Federal Acquisition Regulation Part 3.104 implements the Procurement Integrity Act and applies to all Government employees.  Among its provisions, the Procurement Integrity Act prohibits certain activities by former Government employees, including representation of a contractor before the Government in relation to any contract or other particular matter involving specific parties on which the former employee participated personally and substantially while employed by the Government.  Additional restrictions apply to certain senior Government employees and for particular matters under an employee’s official responsibility.

Section 847 of NDAA FY 2008 inserted a new clause in DoD contracts, 252.203-7000, Requirements Relating to Compensation of Former DoD Officials, which prohibits a DoD contractor from knowingly providing compensation to a “covered DoD official” within 2 years after the official leaves DoD without first determining that the official has sought and received, or has not received after 30 days of seeking, a written opinion from the appropriate DoD ethics counselor regarding the applicability of post-employment restrictions to the activities the official is expected to undertake on behalf of the contractor.  The clause defines a “covered DoD official” as an individual who left DoD on or after January 2008 and either participated “personally and substantially” in certain acquisitions with a value in excess of $10 million or served as a program manager, deputy program manager, procuring contracting officer, administrative contracting officer, source selection authority, member of the source selection evaluation board, or chief of a financial or technical evaluation team for a contract in an amount in excess of $10 million.

Under the new rule, promulgated at 252.203-7005, Representation Relating to Compensation of Former DoD Officials, an offeror must represent that, to the best of its knowledge and belief, all covered DoD officials (same definition as above) employed by or otherwise receiving compensation from the offeror are presently in compliance with all applicable post-employment restrictions.  The representation only needs to be made once and in connection with a specific proposal; it will not be included in the annual representations and certifications.  The representation requirement only applies in the DoD context and, in that regard, it applies to all DoD solicitations, including those for commercial items and for task and delivery orders.

The rule is effective November 18, 2011.

The preamble of the rule contains a number of comments and responses thereto by DoD.  The main takeaway from these comments is that DoD believes it is incumbent on the contractor to thoroughly screen and investigate those matters in which a former DoD official job candidate was involved as well as to track that individual’s ongoing role and responsibilities at the company once the candidate is hired.  Given the complexities of the post-employment restrictions, also known as the “revolving door” regulations, a contractor also should consult with a government contracts attorney well-versed in these matters.  (You can contact me at dhewitt@protoraelaw.com.  :)).
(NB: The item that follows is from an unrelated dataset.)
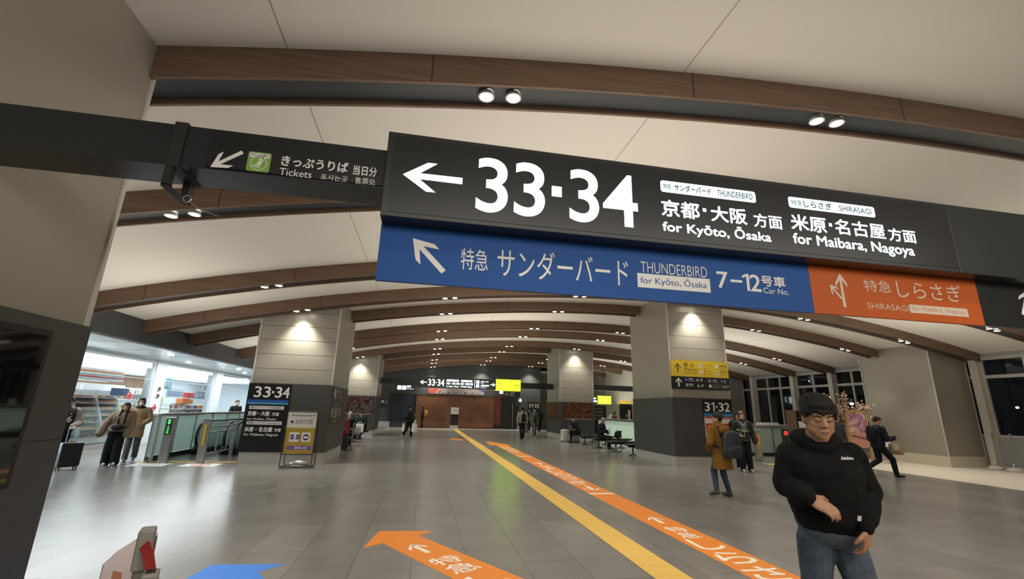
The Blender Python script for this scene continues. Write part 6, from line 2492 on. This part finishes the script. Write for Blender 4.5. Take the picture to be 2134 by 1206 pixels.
def benches():
    nm = ['nearest', 'second', 'third', 'fourth', 'fifth']
    for i, y in enumerate((17.32, 18.95, 20.9, 22.8, 24.6)):
        bench(f'{nm[i]} backless black bench behind the right column, counted away from the camera', 7.85, 9.75, y, 'benches on the right')
    for i, y in enumerate((18.85, 20.6, 22.5, 24.7)):
        bench(f'{nm[i]} backless black bench behind the left column, counted away from the camera', -4.45, -2.55, y, 'benches on the left')


# ------------------------------------------------------------------ information counter
def kiosk():
    g = empty('information_counter', (11.6, 25.5, 0), 'information counter with lit frosted glass front behind the right benches', 'counter')
    x = 11.0
    MB().box(x + .04, x + .6, 20.5, 28.3, .05, 1.14).build('body', M_WHITE, g)
    MB().box(x - .10, x + .75, 20.4, 28.4, 1.14, 1.24).build('worktop', mat('taupe_top', (.16, .14, .115), .35), g)
    lit = mat('lit_frosted_glass', (.55, .68, .58), .35, emit=.28, ecol=(.62, .85, .68))
    for i in range(7):
        MB().box(x, x + .035, 20.55 + i * 1.1, 21.6 + i * 1.1, .12, 1.12).build('front_pane', lit, g)
    MB().box(x + .01, x + .04, 20.5, 28.3, 0, .12).build('plinth', M_BLK_G, g)
    for y in (21.6, 24.0, 26.3):
        pass
    for i, (yy, h, m, lab) in enumerate(((22.4, .22, M_WHITE, 'tall white leaflet holder nearest on the information counter'), (23.3, .16, MATS['mauve_paper'], 'mauve card box on the information counter'), (26.9, .20, M_WHITE, 'white leaflet holder at the far end of the information counter'))):
        t = empty('leaflet_holder', (11.2, yy, 1.24), lab, 'leaflet holder')
        MB().box(11.1, 11.3, yy - .12, yy + .12, 1.24, 1.28).build('base', m, t)
        MB().prism([(11.22, yy - .12, 1.28), (11.22, yy + .12, 1.28), (11.27, yy + .12, 1.28 + h), (11.27, yy - .12, 1.28 + h)], (.02, 0, 0)).build('leaflets', m, t)
    # pink character-free plaque: round pink standee replaced by plain pink flower
    t = empty('pink_ornament', (11.25, 24.2, 1.24), 'small pink and white ornament standing on the information counter', 'ornament')
    mb = MB()
    for k in range(5):
        a = 2 * pi * k / 5
        mb.ell((11.25, 24.2 + .10 * cos(a), 1.62 + .10 * sin(a)), (.03, .07, .07))
    mb.build('petals', mat('pale_pink', (.62, .33, .33), .6), t, True)
    MB().tube([(11.25, 24.2, 1.24), (11.25, 24.2, 1.56)], .03).box(11.15, 11.35, 24.1, 24.3, 1.24, 1.27).build('stem', M_WHITE, t)
    # walls behind
    w = MB()
    w.box(16.0, 16.3, 30.0, 46, 0, 6)
    struct(w.build('wall_corridor', mat('cream_wall2', (.50, .47, .41), .7)))
    d = empty('door_4', (13.0, 45.9, 0), kind='structure')
    MB().box(12.9, 14.2, 45.9, 45.99, 0, 2.4).build('door_leaf', M_DARK, d)
    v = empty('vending_rack', (12.6, 33.2, 0), 'dark upright rack behind the information counter at its far end', 'rack')
    MB().box(12.3, 13.5, 33.0, 33.5, 0, 2.05).build('cabinet', M_BLACK, v)
    t = face_tx(32.998)
    for k in range(4):
        t.rect(12.45, 13.3, 1.05 + k * .24, 1.2 + k * .24)
    t.build('rack_items', mat('dim_grey_items', (.16, .16, .16), .6), v)
    s = empty('wall_screen', (15.2, 34.0, 1.2), 'dark screen with a yellow head strip right of the information counter', 'screen')
    MB().box(15.0, 15.99, 33.9, 34.0, 1.1, 2.5).build('screen', M_BLACK, s)
    MB().box(15.0, 15.99, 33.88, 33.9, 2.28, 2.5).build('head_strip', M_YEL, s)
    MB().box(15.3, 15.7, 33.92, 33.98, 0, 1.1).build('stand', M_BLK_G, s)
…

The rule stems from a May 2008 Government Accountability Report (GAO) entitled “Defense Contracting: Post-Government Employment of Former DoD Officials Needs Greater Transparency.”  GAO found that contractors significantly under reported the employment of former DoD officials and, from that, concluded that defense contractors may employ a substantial number of former DoD officials on assignments related to their former positions.

If you have been around the block once or twice in this field, you know this rule really goes back to 2003 and the Darlene Druyan debacle.  As Don Rumsfeld said at that time, there was not enough “adult supervision” over relationships between acquisition officials on major defense programs and the defense contractors involved in those programs.